• [Given problem] Lines that hold the word "from" should be located and copied.

• [Scripts that build scenes]

◇ ◇ ◇ ◇ ◇ ◇ ◇

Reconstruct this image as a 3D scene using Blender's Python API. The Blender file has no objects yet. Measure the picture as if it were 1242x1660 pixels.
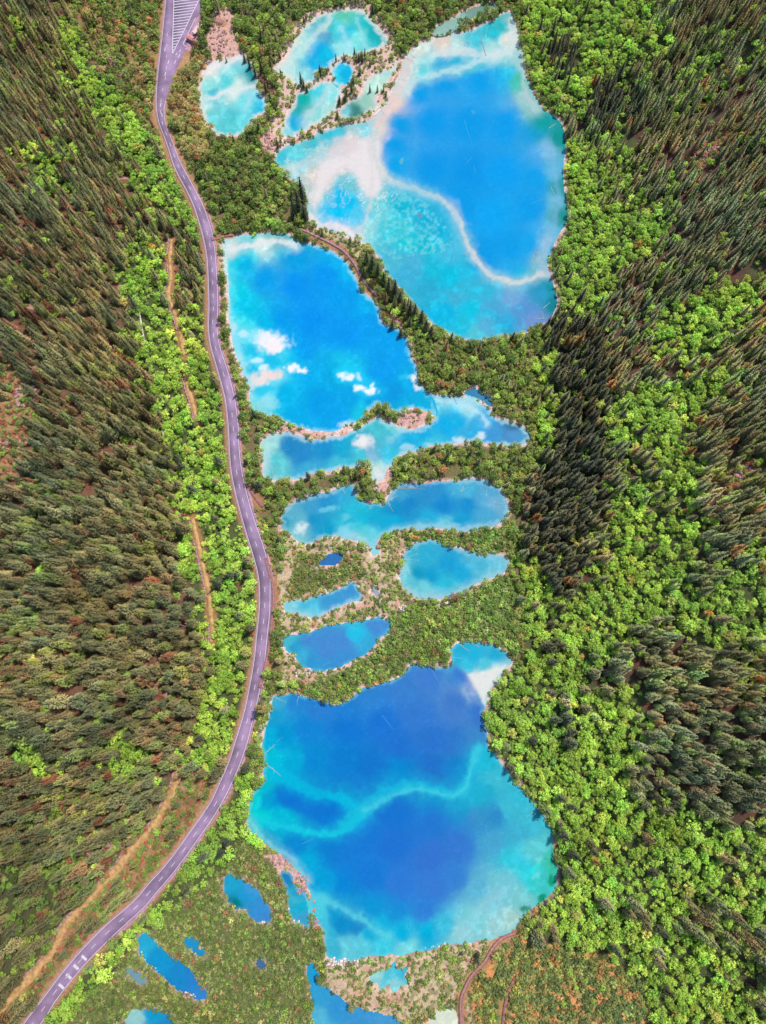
import bpy, bmesh, math, random
import numpy as np
from mathutils import Vector
random.seed(7); rng = np.random.default_rng(7)
scene = bpy.context.scene
col = scene.collection
# ------------------------------------------------------------------ camera, sky, sun, exposure
CAM_H = 400.0; PITCH = math.radians(12.7); FPX = 1106.0; IW, IH = 1242.0, 1660.0
cam_d = bpy.data.cameras.new('camera'); cam = bpy.data.objects.new('camera', cam_d); col.objects.link(cam)
cam.location = (0, 0, CAM_H); cam.rotation_euler = (PITCH, 0, 0)
cam_d.sensor_fit = 'VERTICAL'; cam_d.sensor_height = 36; cam_d.lens = 36 * FPX / IH
cam_d.clip_start = 1; cam_d.clip_end = 8000
scene.camera = cam
SUN_EL = math.radians(65); SUN_AZ = math.radians(48)      # azimuth measured from +X (east) towards +Y
world = bpy.data.worlds.new('World'); scene.world = world; world.use_nodes = True
wn = world.node_tree.nodes; wl = world.node_tree.links
bg = wn.get('Background') or wn.new('ShaderNodeBackground')
sky = wn.new('ShaderNodeTexSky'); sky.sky_type = 'NISHITA'; sky.sun_disc = False
sky.sun_elevation = SUN_EL; sky.sun_rotation = math.pi / 2 - SUN_AZ
sky.air_density = 1.0; sky.dust_density = 2.5; sky.ozone_density = 1.0; sky.altitude = 2500
wl.new(sky.outputs[0], bg.inputs[0]); bg.inputs[1].default_value = 0.15
sun_d = bpy.data.lights.new('sun', 'SUN'); sun = bpy.data.objects.new('sun', sun_d); col.objects.link(sun)
sun_d.energy = 3.2; sun_d.angle = math.radians(2.5); sun_d.color = (1.0, 0.95, 0.87)
sdir = Vector((math.cos(SUN_EL) * math.cos(SUN_AZ), math.cos(SUN_EL) * math.sin(SUN_AZ), math.sin(SUN_EL)))
sun.rotation_euler = sdir.to_track_quat('Z', 'Y').to_euler(); sun.location = (200, 150, 500)
scene.view_settings.view_transform = 'Standard'; scene.view_settings.look = 'None'
scene.view_settings.exposure = 0.55; scene.view_settings.gamma = 1
scene.view_settings.use_curve_mapping = False
scene.cycles.max_bounces = 6; scene.cycles.transparent_max_bounces = 6
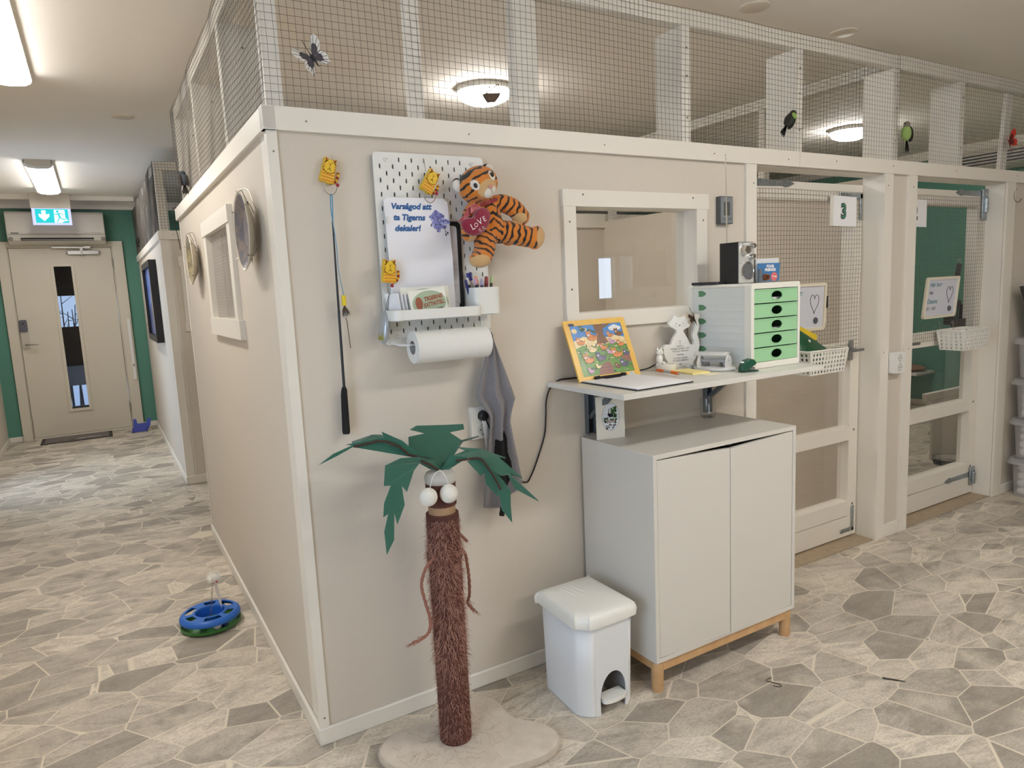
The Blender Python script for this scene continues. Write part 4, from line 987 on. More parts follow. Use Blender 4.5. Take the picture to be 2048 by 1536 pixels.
# cat wand on hook 1
g = thing('cat_wand', 'black fishing-rod cat wand hanging from the yellow hook left of the pegboard', 'cat toy', (0.145, -0.03, 0.945))
hp = h1[3]
RODB = M('black_rod', (20, 20, 22), 0.4)
MB().tube([(0.1475, -0.028, 1.555), (0.146, -0.027, 1.40), (0.1435, -0.024, 1.075)], [0.0022, 0.003, 0.0042], 10).build('rod', RODB, g)
MB().tube([(0.1435, -0.024, 1.085), (0.1433, -0.024, 1.075), (0.142, -0.024, 1.06), (0.1395, -0.024, 0.955), (0.1393, -0.024, 0.946)], [0.005, 0.0085, 0.0095, 0.0115, 0.010], 16).build('grip', M('black_foam', (24, 24, 24), 0.9, bump=(500, 0.3)), g)
CORDB = M('blue_cord', (92, 150, 178), 0.6)
MB().tube([hp + V((0, 0, 0.003)), hp + V((-0.003, 0.0, -0.004)), V((0.1445, -0.031, 1.585)), V((0.1475, -0.029, 1.553))], 0.0016, 6).tube([hp + V((0, 0, 0.003)), hp + V((0.002, -0.001, -0.004)), V((0.1495, -0.031, 1.585)), V((0.1482, -0.029, 1.553))], 0.0016, 6).build('loop', CORDB, g)
MB().tube(smoothpts([(0.1475, -0.030, 1.553), (0.152, -0.032, 1.48), (0.152, -0.032, 1.42), (0.158, -0.032, 1.37), (0.1615, -0.032, 1.345)], 6), 0.0012, 6).build('string', CORDB, g)
MB().tube([(0.1612, -0.032, 1.347), (0.1608, -0.032, 1.318)], 0.0062, 12).build('yellow_bead', M('yellow_foam', (222, 196, 36), 0.6), g)
b = MB(); rnd = random.Random(5)
for i in range(160):
    a = rnd.random() * 6.283; L = 0.022 + rnd.random() * 0.016; sp = 0.004 + rnd.random() * 0.013
    p = V((0.161, -0.032, 1.320)); d = V((math.cos(a) * sp + 0.004, math.sin(a) * sp, -L)); s_ = V((math.cos(a + 1.57), math.sin(a + 1.57), 0)) * 0.0009
    b.add([p - s_, p + s_, p + d * 0.6 + s_, p + d, p + d * 0.6 - s_], [(0, 1, 2, 3, 4)], 0 if rnd.random() < 0.7 else 1)
b.build('feather_tuft', [M('brown_feather', (92, 70, 46), 0.9), M('grey_feather', (150, 168, 182), 0.9)], g, smooth=0, recalc=False)
b = MB()
for i in range(26): b.ell((0.163 + 0.0002 * i + 0.0014 * (i > 1), -0.032, 1.282 - 0.0034 * i), 0.0016, n=8, q=6)
b.build('bead_chain', M('bead_metal', (92, 84, 76), 0.35, 0.9), g)

# silver brush on hook 3
g = thing('grooming_brush', 'silver grooming brush hanging from the lowest cat hook', 'brush', (0.272, -0.05, 1.21))
hq = h3[3]
MB().tube([hq + V((-0.002, 0, 0.002)), V((0.279, -0.052, 1.312)), V((0.277, -0.05, 1.292))], 0.0012, 6).tube([hq + V((0.002, 0, 0.002)), V((0.287, -0.052, 1.320)), V((0.280, -0.05, 1.292))], 0.0012, 6).build('cord', M('grey_cord', (110, 110, 112), 0.7), g)
mt = Matrix.Rotation(R(8), 3, 'Y')
MB().ell((0.268, -0.055, 1.250), (0.0145, 0.026, 0.050), mt, 20, 16).build('shell', M('silver_plastic', (172, 178, 184), 0.3, 0.4), g)
b = MB().obox((0.2570, -0.055, 1.233), (0.006, 0.030, 0.040), mt); b.build('bristle_pad', M('olive_bristles', (168, 158, 70), 0.8, bump=(900, 0.6)), g)

# towel on a hook at the right of the pegboard
g = thing('hand_towel', 'grey hand towel with a black cat motif hanging below the pegboard', 'towel', (0.64, -0.05, 0.645))
TOW = M('grey_terry', (122, 120, 126), 0.95, bump=(700, 0.7), var=(420, (152, 148, 152), 0.2), sheen=0.3)
def towel_pt(s, t):
    """s 0..1 across, t 0..1 down."""
    z = 1.190 - 0.53 * t
    L0 = 0.622 + (-0.070 * min(1, t / 0.34) if t < 0.34 else -0.070 + 0.045 * min(1, (t - 0.34) / 0.12) - 0.038 * max(0, (t - 0.5) / 0.5))
    R0 = 0.634 + (0.066 * min(1, t / 0.40) if t < 0.40 else 0.066 - 0.022 * math.sin(min(1, (t - 0.40) / 0.16) * math.pi / 2) + 0.040 * max(0, (t - 0.55) / 0.45))
    x = L0 + (R0 - L0) * s
    amp = 0.004 + 0.020 * min(1, t * 3)
    y = -0.040 - amp * (0.55 + 0.5 * math.sin(s * math.pi * 4.6 + 0.6 + t * 1.2)) - 0.010 * math.sin(s * math.pi)
    z -= 0.030 * math.sin(s * math.pi * 1.2 + 0.5) * t * t - 0.012 * s * t
    return V((x, y, z))
b = MB(); ns, nt_ = 48, 60
b.add([towel_pt(j / ns, i / nt_) for i in range(nt_ + 1) for j in range(ns + 1)], [(i * (ns + 1) + j, i * (ns + 1) + j + 1, (i + 1) * (ns + 1) + j + 1, (i + 1) * (ns + 1) + j) for i in range(nt_) for j in range(ns)])
tw = b.build('cloth', TOW, g, smooth=180, recalc=False)
md = tw.modifiers.new('thick', 'SOLIDIFY'); md.thickness = 0.006; md.offset = 1
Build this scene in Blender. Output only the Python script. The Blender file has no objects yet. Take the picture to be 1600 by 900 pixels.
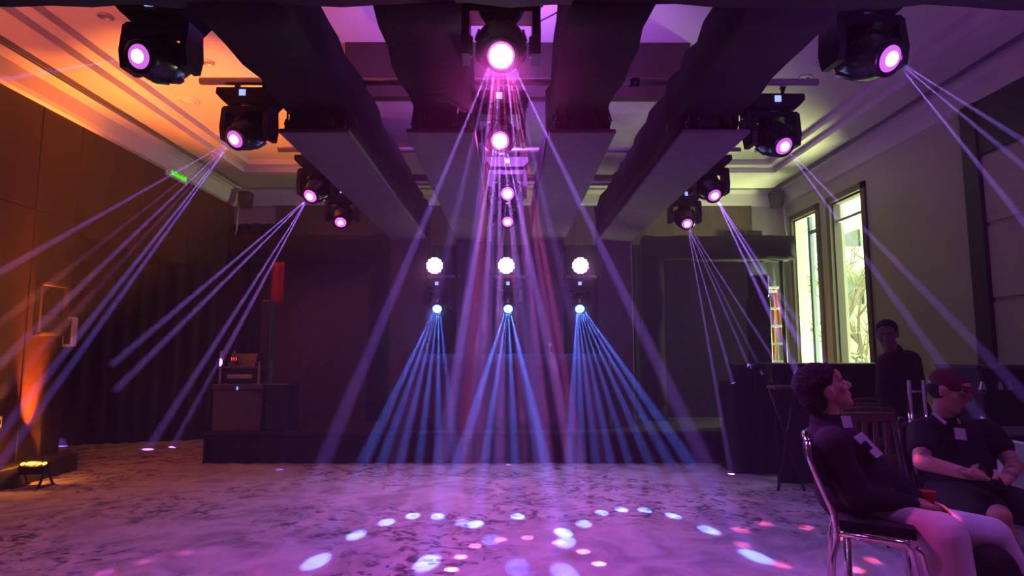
import bpy, bmesh, math, random
from mathutils import Vector, Matrix, Euler
R = math.radians
sc = bpy.context.scene
COL = sc.collection
random.seed(7)

# ---------------------------------------------------------------- camera
F, CH = 950.0, 1.35
PITCH, YAW = math.atan(100/F), -math.atan(4/F)
cd = bpy.data.cameras.new('camera'); cam = bpy.data.objects.new('camera', cd); COL.objects.link(cam)
cd.sensor_width = 36; cd.lens = F/1600*36; cd.clip_start = .05; cd.clip_end = 200
cam.location = (0, 0, CH); cam.rotation_euler = (R(90)+PITCH, 0, YAW)
sc.camera = cam
CR = Euler((R(90)+PITCH, 0, YAW)).to_matrix()
def at(px, py, X=None, Y=None, Z=None):
    d = CR @ Vector(((px-800)/F, -(py-450)/F, -1)); c = Vector((0, 0, CH))
    if Y is not None: return c + d*(Y/d.y)
    if X is not None: return c + d*(X/d.x)
    return c + d*((Z-CH)/d.z)

# ---------------------------------------------------------------- view, world, render quality
vs = sc.view_settings
vs.view_transform = 'Standard'; vs.look = 'None'; vs.gamma = 1; vs.use_curve_mapping = False; vs.exposure = 0
w = bpy.data.worlds.new('daylight'); sc.world = w; w.use_nodes = True
w.node_tree.nodes['Background'].inputs[0].default_value = (.80, 1.0, .62, 1)
w.node_tree.nodes['Background'].inputs[1].default_value = 0.0
cy = sc.cycles
cy.use_denoising = True
cy.max_bounces = 6; cy.diffuse_bounces = 3; cy.glossy_bounces = 3; cy.transmission_bounces = 5; cy.volume_bounces = 0
cy.transparent_max_bounces = 160
cy.caustics_reflective = False; cy.caustics_refractive = False
cy.sample_clamp_indirect = 0; cy.use_light_tree = True
cy.use_adaptive_sampling = False; cy.light_sampling_threshold = 0

HAZE_DENSITY, BEAM_DENSITY = .011, .10
def lamp(name, kind, loc, target, energy, color, size=.02, angle=60, blend=.5, size_y=None):
    l = bpy.data.lights.new(name, kind); o = bpy.data.objects.new(name, l); COL.objects.link(o)
    l.energy = energy; l.color = color; o.location = loc
    if kind == 'SPOT': l.spot_size = R(angle); l.spot_blend = blend; l.shadow_soft_size = size
    elif kind == 'AREA':
        l.size = size
        if size_y: l.shape = 'RECTANGLE'; l.size_y = size_y
    else: l.shadow_soft_size = size
    if target is not None:
        o.rotation_euler = (Vector(target)-Vector(loc)).to_track_quat('-Z', 'Y').to_euler()
    return o
HALO, WASHE, BE = 170, 55, 2.6
sc.world.node_tree.nodes['Background'].inputs[1].default_value = 6.0
# amber uplights at the left wall: a tight one up the veneer, wide ones to the ceiling (they stand just out of frame)
lamp('uplight_tight', 'SPOT', (-5.05, 6.70, .2), (-5.2, 6.70, 1.1), 6500, (1, .17, .014), .03, 30, 1)
lamp('uplight_spill', 'POINT', (-4.88, 6.36, .32), None, 8, (1, .30, .03), .03)
lamp('uplight_wide', 'SPOT', (-4.3, 4.0, .4), (-3.6, 7.4, 4.5), 3800, (1, .23, .03), .05, 38, .9)
lamp('uplight_near', 'SPOT', (-4.3, 2.6, .4), (-3.7, 4.9, 4.4), 900, (1, .17, .10), .05, 70, .9)
lamp('uplight_cornice', 'SPOT', (-4.78, 5.5, .3), (-4.98, 6.7, 4.35), 900, (1, .22, .02), .04, 30, .9)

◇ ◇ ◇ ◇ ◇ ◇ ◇

• [Result of the task]
from mathutils import Vector
SUN_EL = math.radians(65); SUN_AZ = math.radians(48)      # azimuth measured from +X (east) towards +Y
The Blender Python script for this scene continues. Write part 4, from line 987 on. More parts follow. Use Blender 4.5. Take the picture to be 2048 by 1536 pixels.
g = thing('cat_wand', 'black fishing-rod cat wand hanging from the yellow hook left of the pegboard', 'cat toy', (0.145, -0.03, 0.945))
g = thing('grooming_brush', 'silver grooming brush hanging from the lowest cat hook', 'brush', (0.272, -0.05, 1.21))
from mathutils import Vector, Matrix, Euler